As an economist, I could go on and on, with example after example, but these examples are just illustrations of a general mind-set. The current political mood is: “We want change.” The real translation of that is: “We really don’t want to consider how we got here, but please get us out without making us think about how we got ourselves into this mess, and, by the way, don’t make us pay for it.”

Unfortunately, this also carries over into writing, and particularly into fiction. Is it any wonder that the Harry Potter books have swept the world, but particularly the English-speaking world? In a stylized way, they recall certainties of a past time and offer a dash of short-term hard work and magic to solve the problems at hand. The success of The DaVinci Code offers another example of blaming ills on a mysterious church-related conspiracy.
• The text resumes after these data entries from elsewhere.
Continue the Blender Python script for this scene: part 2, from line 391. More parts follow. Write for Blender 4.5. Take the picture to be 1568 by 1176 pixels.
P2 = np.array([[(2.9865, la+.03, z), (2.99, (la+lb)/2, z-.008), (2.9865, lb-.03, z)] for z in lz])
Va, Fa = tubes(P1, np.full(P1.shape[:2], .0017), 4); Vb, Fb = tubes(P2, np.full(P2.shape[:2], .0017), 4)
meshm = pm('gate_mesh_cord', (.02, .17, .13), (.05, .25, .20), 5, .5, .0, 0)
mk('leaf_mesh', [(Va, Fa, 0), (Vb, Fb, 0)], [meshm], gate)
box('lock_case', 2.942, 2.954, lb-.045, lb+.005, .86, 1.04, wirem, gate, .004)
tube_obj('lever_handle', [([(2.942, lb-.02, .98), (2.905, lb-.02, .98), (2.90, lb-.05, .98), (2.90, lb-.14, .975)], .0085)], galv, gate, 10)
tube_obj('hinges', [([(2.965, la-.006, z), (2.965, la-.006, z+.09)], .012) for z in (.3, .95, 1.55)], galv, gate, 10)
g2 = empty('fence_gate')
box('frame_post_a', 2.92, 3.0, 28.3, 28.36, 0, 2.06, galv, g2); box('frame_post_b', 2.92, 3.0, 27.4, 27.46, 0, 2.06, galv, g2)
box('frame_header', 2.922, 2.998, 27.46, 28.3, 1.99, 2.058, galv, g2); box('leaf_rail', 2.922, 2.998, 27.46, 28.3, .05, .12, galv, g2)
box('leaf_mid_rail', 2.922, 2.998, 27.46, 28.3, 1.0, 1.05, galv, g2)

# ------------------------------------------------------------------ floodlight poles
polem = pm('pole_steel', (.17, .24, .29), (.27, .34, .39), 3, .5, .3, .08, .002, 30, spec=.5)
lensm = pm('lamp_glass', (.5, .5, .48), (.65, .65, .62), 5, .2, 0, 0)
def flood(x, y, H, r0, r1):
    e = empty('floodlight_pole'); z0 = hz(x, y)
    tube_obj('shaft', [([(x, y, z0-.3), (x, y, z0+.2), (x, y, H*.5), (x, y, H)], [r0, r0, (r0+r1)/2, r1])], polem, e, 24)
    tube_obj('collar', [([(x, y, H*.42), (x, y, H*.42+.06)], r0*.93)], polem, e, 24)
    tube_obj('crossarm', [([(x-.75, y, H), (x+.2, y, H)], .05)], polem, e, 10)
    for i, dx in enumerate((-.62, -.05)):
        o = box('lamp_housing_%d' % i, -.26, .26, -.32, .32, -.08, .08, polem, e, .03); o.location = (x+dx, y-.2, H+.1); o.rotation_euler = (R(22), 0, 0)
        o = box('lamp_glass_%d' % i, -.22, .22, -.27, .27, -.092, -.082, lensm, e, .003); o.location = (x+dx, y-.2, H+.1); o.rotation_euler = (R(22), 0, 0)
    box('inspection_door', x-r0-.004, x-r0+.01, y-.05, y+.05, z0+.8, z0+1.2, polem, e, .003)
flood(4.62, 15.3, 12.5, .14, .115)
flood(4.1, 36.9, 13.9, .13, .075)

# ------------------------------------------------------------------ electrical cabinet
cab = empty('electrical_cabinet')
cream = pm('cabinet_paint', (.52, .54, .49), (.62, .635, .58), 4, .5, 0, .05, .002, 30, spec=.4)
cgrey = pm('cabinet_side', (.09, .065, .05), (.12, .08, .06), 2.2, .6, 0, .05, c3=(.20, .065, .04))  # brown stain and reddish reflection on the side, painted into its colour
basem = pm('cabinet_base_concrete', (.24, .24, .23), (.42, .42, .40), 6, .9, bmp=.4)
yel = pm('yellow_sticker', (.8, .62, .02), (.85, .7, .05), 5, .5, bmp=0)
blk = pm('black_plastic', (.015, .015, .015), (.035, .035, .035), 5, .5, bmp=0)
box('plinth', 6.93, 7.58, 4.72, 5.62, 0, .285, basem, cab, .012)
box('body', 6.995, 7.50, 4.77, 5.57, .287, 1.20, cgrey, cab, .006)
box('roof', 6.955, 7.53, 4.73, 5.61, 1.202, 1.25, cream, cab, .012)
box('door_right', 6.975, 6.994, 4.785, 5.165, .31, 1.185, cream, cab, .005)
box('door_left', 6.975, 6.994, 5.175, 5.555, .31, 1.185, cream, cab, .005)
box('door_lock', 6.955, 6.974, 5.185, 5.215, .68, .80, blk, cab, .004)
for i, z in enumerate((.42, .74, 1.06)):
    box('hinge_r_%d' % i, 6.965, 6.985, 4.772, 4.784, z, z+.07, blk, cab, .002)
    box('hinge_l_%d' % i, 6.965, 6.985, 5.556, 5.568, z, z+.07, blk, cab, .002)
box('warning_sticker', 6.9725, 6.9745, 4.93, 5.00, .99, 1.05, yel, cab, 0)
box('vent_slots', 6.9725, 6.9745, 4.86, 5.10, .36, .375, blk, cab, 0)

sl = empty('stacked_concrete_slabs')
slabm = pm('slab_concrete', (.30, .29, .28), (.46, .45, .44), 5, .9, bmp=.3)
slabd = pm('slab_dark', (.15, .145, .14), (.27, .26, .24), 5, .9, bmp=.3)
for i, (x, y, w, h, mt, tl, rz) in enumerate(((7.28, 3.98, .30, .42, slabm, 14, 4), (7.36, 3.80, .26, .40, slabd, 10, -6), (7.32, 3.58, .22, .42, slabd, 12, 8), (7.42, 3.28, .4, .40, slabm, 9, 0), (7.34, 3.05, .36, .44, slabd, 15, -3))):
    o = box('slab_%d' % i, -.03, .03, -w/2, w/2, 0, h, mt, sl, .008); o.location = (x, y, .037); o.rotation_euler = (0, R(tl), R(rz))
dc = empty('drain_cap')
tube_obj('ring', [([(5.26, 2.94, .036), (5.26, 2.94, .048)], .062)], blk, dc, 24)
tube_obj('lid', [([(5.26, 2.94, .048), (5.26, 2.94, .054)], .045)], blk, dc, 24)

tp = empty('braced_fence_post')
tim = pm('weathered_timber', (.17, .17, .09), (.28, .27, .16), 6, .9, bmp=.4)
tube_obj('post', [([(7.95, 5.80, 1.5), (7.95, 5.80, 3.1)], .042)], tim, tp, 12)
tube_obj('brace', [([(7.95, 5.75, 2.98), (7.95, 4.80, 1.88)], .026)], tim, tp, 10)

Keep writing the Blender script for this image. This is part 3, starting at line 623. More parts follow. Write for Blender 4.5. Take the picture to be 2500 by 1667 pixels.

We have conspiracy and spy and thriller books and movies, all pointing to relatively simplistic villains who aren’t us.

Yes, as I discussed previously, for a writer to be successful, he or she must entertain, but why have so many writers retreated to or succumbed to the allure of the simplistic? Novels can certainly entertain without being simplistic, and without purveying gloom, doom, and despair, but there’s always the question of how many readers will buy the more thoughtful and thought-provoking work. I’ve certainly had readers who have written to say that they just weren’t interested in my “deeper” work, and I’m certain I’m not alone. I know several best-selling writers who began by writing some very thoughtful work that I felt was thoughtful, intriguing, and entertaining, not to mention fairly well written. They don’t write such work any more, and they make a great deal more money from what they do write.

Given the pressures of society toward the simplistic, how long will those writers who have not given into the allure and rewards of the overly simplistic be able to hold out against such pressures… and even if they do, how many readers will they be able to attract?